At these sites, retailers combine industrial packaging plastics with the dry-cleaning, retail and bread bags that consumers deposit. That material is shipped to recycling centers for processing in bulk, said Keith Christman, managing director for plastics markets at the American Chemistry Council, which has partnered with more than 18,000 grocery stores and retailers across the country to promote the system.

These plastics are often recycled into products like composite decking. The brand Trex, for example, combines plastic bags and sawdust for its products.

Officials don’t plan to penalize consumers who throw plastic bags in the garbage.

“My hope is the biggest consequence is for you to feel really guilty,” McLaughlin said.

Plastic bags and film — seemingly ubiquitous in the environment — represent a sliver of the recycling industry, said Brad Lovaas, the executive director of the Washington Refuse & Recycling Association, a trade organization.

“Plastics, in general, represent about 5 percent of the recycling stream,” Lovaas said, estimating that bags make up far less than 1 percent of the weight or volume that recyclers handle.
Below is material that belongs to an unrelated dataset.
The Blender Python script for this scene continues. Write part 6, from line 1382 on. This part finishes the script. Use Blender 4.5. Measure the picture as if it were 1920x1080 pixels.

King County, not including Seattle, recycles about 21,000 tons of plastic each year, according to county officials and data spanning 2015-2017. About 113,000 tons of plastic end up in the trash. Of the plastic that ends up in the trash, about 4,600 tons are plastic shopping bags, according to the county.

Organizations like Zero Waste Washington have pushed for local ordinances banning plastic bags.

Trim said 33 communities in Washington have adopted plastic-bag bans.

“A year ago, we were at 23,” Trim said. “Our goal is to have less plastic in the long run. We really want less in the first place.”

A statewide plastic-bag ban introduced last session in the Legislature passed the Senate but did not gain approval in the House.

Trim said she expected the Legislature to take up a plastic-bag ban again next session.